--- START OF INFORMATION SUPPLIED ---

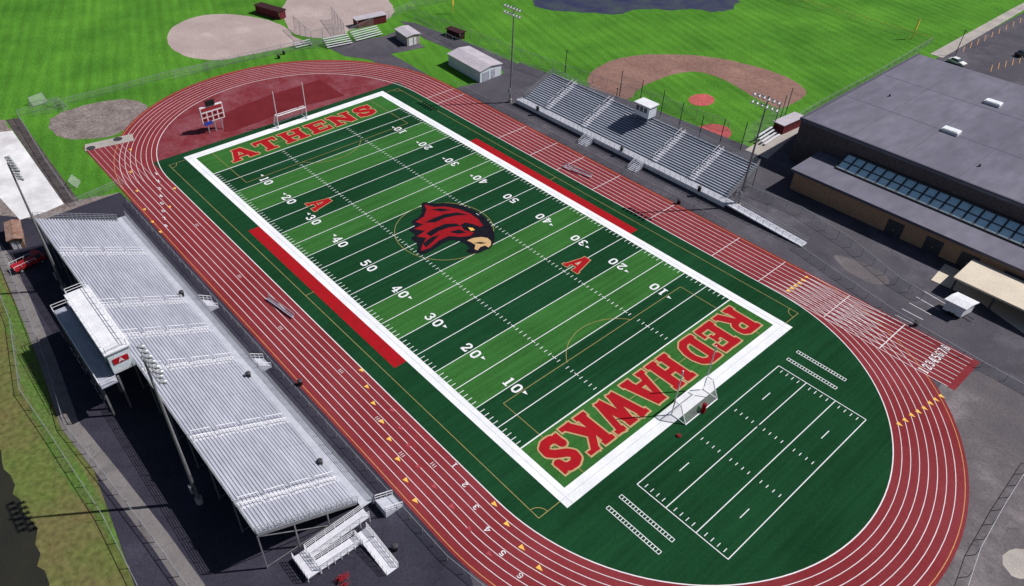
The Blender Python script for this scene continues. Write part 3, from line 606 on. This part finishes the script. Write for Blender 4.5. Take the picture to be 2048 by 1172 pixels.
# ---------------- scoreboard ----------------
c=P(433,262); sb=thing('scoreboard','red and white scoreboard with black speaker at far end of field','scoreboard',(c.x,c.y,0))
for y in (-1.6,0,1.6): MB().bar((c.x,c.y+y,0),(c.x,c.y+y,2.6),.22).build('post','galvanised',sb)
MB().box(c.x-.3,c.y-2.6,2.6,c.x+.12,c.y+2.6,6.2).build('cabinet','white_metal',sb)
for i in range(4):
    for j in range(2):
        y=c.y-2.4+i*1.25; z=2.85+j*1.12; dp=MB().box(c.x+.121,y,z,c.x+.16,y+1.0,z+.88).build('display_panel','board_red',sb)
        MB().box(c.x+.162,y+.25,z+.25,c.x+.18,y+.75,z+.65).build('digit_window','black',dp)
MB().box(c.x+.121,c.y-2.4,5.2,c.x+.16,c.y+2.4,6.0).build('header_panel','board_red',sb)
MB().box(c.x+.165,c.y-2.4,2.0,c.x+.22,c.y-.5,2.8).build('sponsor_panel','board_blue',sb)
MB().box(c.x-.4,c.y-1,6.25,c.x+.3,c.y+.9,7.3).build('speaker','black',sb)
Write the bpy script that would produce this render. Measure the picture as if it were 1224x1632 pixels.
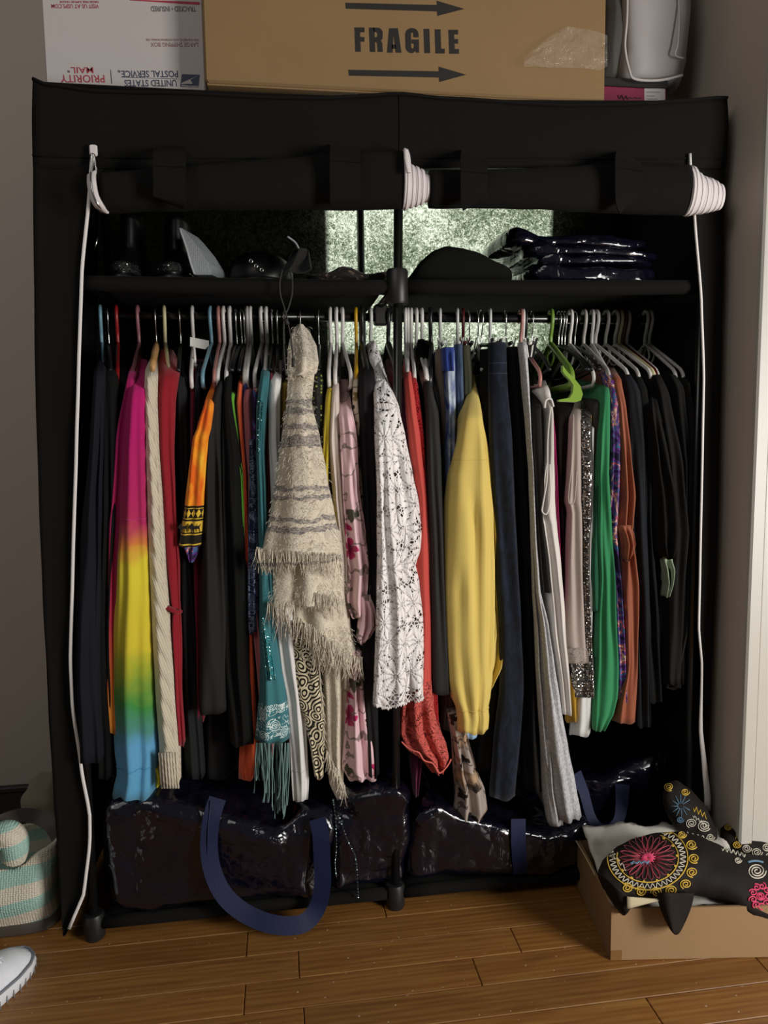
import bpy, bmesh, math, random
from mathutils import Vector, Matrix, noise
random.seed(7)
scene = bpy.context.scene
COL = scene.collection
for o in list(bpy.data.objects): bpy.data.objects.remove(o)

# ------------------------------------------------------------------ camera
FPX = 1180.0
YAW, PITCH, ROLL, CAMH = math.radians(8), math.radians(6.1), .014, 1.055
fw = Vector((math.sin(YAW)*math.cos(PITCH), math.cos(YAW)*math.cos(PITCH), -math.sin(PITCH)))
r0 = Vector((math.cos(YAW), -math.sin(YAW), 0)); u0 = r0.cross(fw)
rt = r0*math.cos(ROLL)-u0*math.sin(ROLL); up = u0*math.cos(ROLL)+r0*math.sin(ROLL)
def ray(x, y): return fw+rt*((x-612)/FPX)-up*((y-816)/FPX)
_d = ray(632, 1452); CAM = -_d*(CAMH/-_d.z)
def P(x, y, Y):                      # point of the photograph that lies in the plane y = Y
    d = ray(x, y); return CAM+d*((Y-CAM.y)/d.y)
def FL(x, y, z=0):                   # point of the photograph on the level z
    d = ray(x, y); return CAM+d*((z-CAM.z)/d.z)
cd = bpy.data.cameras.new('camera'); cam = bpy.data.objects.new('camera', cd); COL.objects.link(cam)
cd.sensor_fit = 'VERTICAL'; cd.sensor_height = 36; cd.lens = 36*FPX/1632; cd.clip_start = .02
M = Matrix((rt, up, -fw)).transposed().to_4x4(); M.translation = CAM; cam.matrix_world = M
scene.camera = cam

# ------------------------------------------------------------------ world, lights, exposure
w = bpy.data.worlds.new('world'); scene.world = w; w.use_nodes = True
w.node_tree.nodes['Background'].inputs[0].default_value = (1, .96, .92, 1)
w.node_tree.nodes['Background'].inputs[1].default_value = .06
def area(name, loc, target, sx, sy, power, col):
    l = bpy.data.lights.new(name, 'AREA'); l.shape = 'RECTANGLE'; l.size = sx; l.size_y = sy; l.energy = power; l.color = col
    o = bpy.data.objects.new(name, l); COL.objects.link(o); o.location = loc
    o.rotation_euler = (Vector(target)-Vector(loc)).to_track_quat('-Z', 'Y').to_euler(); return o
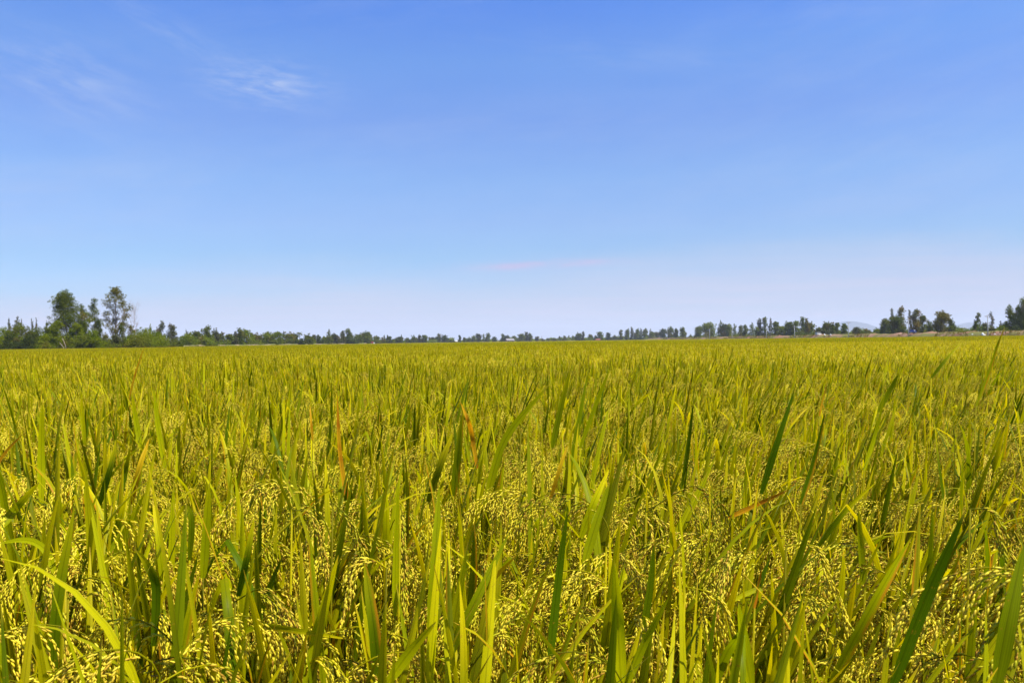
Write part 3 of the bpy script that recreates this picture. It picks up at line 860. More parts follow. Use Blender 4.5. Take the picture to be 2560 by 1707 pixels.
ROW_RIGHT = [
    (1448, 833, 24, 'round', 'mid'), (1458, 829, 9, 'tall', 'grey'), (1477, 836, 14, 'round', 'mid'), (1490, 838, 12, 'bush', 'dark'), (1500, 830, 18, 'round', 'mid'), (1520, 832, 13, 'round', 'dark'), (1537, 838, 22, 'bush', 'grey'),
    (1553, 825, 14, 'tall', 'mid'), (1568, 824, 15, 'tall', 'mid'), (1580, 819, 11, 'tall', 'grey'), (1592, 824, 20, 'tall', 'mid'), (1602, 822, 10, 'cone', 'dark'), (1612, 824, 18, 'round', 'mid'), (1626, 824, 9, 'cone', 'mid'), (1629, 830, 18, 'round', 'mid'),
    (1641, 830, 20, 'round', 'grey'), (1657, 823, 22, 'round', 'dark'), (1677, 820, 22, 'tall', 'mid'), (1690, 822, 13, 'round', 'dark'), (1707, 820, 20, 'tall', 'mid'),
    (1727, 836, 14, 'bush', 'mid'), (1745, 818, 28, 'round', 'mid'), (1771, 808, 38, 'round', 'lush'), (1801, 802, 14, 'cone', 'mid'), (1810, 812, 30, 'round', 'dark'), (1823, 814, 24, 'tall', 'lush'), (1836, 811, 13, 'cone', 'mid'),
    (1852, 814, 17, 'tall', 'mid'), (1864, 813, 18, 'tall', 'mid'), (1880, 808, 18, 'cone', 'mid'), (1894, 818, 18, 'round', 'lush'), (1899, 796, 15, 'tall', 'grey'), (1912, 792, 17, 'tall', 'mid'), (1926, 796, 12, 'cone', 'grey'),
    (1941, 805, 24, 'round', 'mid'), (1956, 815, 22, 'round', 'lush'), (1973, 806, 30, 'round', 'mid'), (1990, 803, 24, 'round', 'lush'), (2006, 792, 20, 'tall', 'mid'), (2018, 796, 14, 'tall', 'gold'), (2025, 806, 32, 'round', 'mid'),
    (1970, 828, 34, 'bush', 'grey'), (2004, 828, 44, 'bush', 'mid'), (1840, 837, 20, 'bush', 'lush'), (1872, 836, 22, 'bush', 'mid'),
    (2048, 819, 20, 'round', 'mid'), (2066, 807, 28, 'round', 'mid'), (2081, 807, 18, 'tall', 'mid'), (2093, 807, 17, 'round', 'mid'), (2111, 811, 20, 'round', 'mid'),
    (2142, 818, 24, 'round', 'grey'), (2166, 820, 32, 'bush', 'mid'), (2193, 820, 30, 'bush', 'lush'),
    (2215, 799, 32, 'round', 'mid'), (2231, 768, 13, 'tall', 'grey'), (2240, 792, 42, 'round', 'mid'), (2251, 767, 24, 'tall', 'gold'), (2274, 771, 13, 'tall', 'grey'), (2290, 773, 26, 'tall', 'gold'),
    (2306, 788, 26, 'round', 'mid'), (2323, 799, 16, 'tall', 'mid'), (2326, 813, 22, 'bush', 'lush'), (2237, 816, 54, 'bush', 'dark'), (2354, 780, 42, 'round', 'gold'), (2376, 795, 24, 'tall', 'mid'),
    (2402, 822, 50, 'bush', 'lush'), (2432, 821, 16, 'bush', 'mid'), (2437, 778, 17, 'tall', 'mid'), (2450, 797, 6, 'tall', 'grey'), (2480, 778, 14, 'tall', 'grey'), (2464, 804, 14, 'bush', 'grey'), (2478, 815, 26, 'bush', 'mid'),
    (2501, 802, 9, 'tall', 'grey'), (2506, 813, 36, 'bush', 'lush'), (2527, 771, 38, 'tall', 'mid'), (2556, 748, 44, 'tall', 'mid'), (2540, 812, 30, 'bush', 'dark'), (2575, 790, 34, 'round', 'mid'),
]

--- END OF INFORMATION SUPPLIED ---

# AIM OF THE EXERCISE:
In the data above, please extract the lines from the first one through the line with "for o in list(bpy.data.objects): bpy.data.objects.remove(o)", exactly, and keep pictures out.

# RESULT OF THE TASK:
The Blender Python script for this scene continues. Write part 3, from line 606 on. This part finishes the script. Write for Blender 4.5. Take the picture to be 2048 by 1172 pixels.
# ---------------- scoreboard ----------------
c=P(433,262); sb=thing('scoreboard','red and white scoreboard with black speaker at far end of field','scoreboard',(c.x,c.y,0))
for y in (-1.6,0,1.6): MB().bar((c.x,c.y+y,0),(c.x,c.y+y,2.6),.22).build('post','galvanised',sb)
MB().box(c.x-.3,c.y-2.6,2.6,c.x+.12,c.y+2.6,6.2).build('cabinet','white_metal',sb)
for i in range(4):
    for j in range(2):
        y=c.y-2.4+i*1.25; z=2.85+j*1.12; dp=MB().box(c.x+.121,y,z,c.x+.16,y+1.0,z+.88).build('display_panel','board_red',sb)
        MB().box(c.x+.162,y+.25,z+.25,c.x+.18,y+.75,z+.65).build('digit_window','black',dp)
MB().box(c.x+.121,c.y-2.4,5.2,c.x+.16,c.y+2.4,6.0).build('header_panel','board_red',sb)
MB().box(c.x+.165,c.y-2.4,2.0,c.x+.22,c.y-.5,2.8).build('sponsor_panel','board_blue',sb)
MB().box(c.x-.4,c.y-1,6.25,c.x+.3,c.y+.9,7.3).build('speaker','black',sb)
Write the bpy script that would produce this render. Measure the picture as if it were 1224x1632 pixels.
import bpy, bmesh, math, random
from mathutils import Vector, Matrix, noise
random.seed(7)
scene = bpy.context.scene
COL = scene.collection
for o in list(bpy.data.objects): bpy.data.objects.remove(o)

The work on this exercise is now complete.